Otros responsabilizan de esa derrota electoral al fiasco de la administración federal en la implantación de la reforma del sector salud, el Obamacare, hecho que fue hábilmente explotado por los políticos republicanos para desacreditar unos de los proyectos banderas del presidente. Y la verdad es que este argumento es difícilmente refutable aunque también esconde otra ironía: a pesar de esas dificultades iniciales, hoy, gracias a esa reforma, más de 15 millones de norteamericanos están cubiertos por primera vez en su vidas por un seguro de salud, y su impacto sería mayor de no ser porque la cobertura del sistema no llega a 11 millones de inmigrantes ilegales que viven en Estados Unidos. Y este punto nos conecta con otro factor: el responsable de la clamorosa victoria republicana en estos comicios hay que encontrarlo en la decepción de la población hispánica que se abstuvo de votar por los candidatos demócratas en represalia por el incumplimiento de una de las más importantes promesas electorales de Obama: una ley de inmigración que legalice de una vez por todas la situación migratoria de millones de indocumentados que residen en este país. Es un hecho que la maquinaria partidista de los republicanos funcionó muy bien movilizando su base electoral compuesta mayoritariamente por hombres blancos mayores de 30 años, en tanto que los jóvenes, las mujeres, los latinos, y los negros, que representaron la mayoría de los votos que obtuvo Obama en 2008 y en 2014, no se sintieron estimulados a votar en estas elecciones y prefirieron quedarse en sus casas como simples espectadores del evento.
Creo que —independientemente de las razones específicas que expliquen los resultados electorales del 4 de noviembre— subyace una explicación más general y hasta cierto punto metafísica: en 2008 y 2012 la sociedad norteamericana sobre-invirtió de un modo poco realista en la esperanza, (Hope fue el lema de campaña) que logró vender el candidato y luego presidente Barak Obama. Fue la misma equivocación que cometieron los miembros de la Academia Sueca al entregarle precipitadamente y sin ningún mérito particular el premio Nobel de la Paz en 2009. Lo cierto es que la esperanza desmedida se tornó en frustración. El pueblo norteamericano experimenta hoy una combinación de inseguridad y miedo. Las casandras de ocasión operan a voluntad, sea que se trate del ébola, del Estado Islámico o de los chinos. Hoy Estados Unidos no posee el liderazgo mundial que logró ostentar por méritos propios en un pasado no tan lejano. Predomina la convicción de que la vida de los hijos no será tan próspera como la que disfrutaron sus padres.
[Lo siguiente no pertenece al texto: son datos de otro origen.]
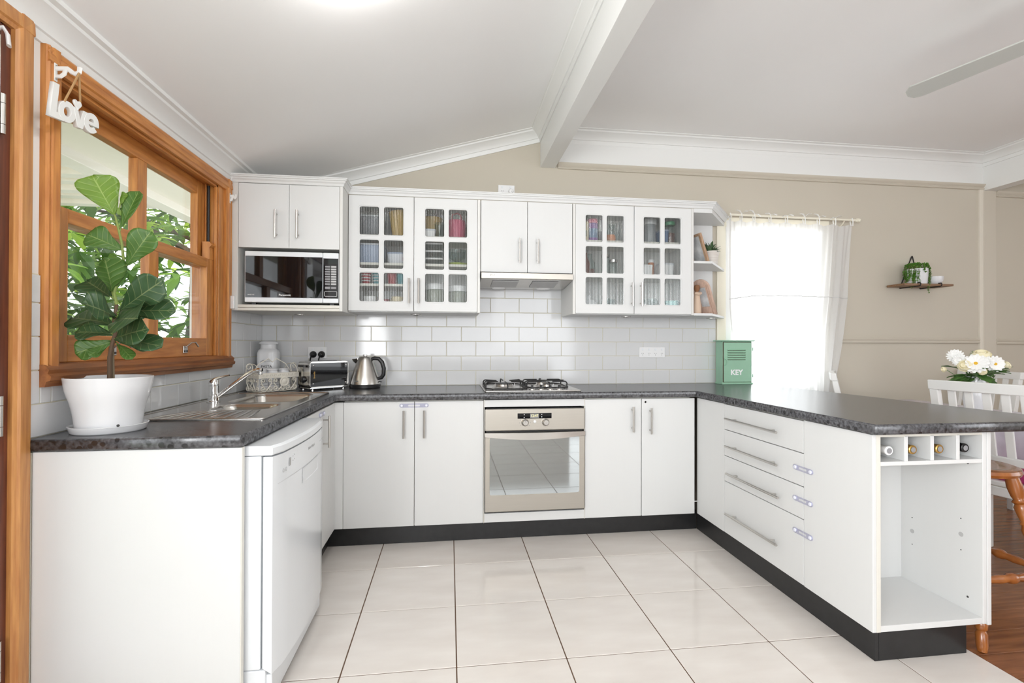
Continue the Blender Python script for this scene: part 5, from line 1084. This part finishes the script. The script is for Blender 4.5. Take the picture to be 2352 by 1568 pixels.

Que los éxitos macroeconómicos no se materializan en mejoras palpables en la calidad de vida de la gente.
En lo único en lo que parece haber un consenso muy extendido entre republicanos y demócratas, desde Obama hasta el más humilde trabajador en Ohio, pasando por los círculos académicos, las ONG y más allá, es que el pueblo norteamericano votó para repudiar el modo poco funcional de gobernar en Washington DC, la polarización política y la falta de cooperación entre sus representantes. Y de allí surge una última ironía: con un Congreso dominado por la oposición republicana y un Presidente que hará todo lo posible por defender lo que considera han sido sus logros más visibles, lo más probable es que aumente la polarización política, se acentúen los problemas de gobernabilidad y, acaso lo más preocupante, disminuya el fervor de la sociedad por la democracia.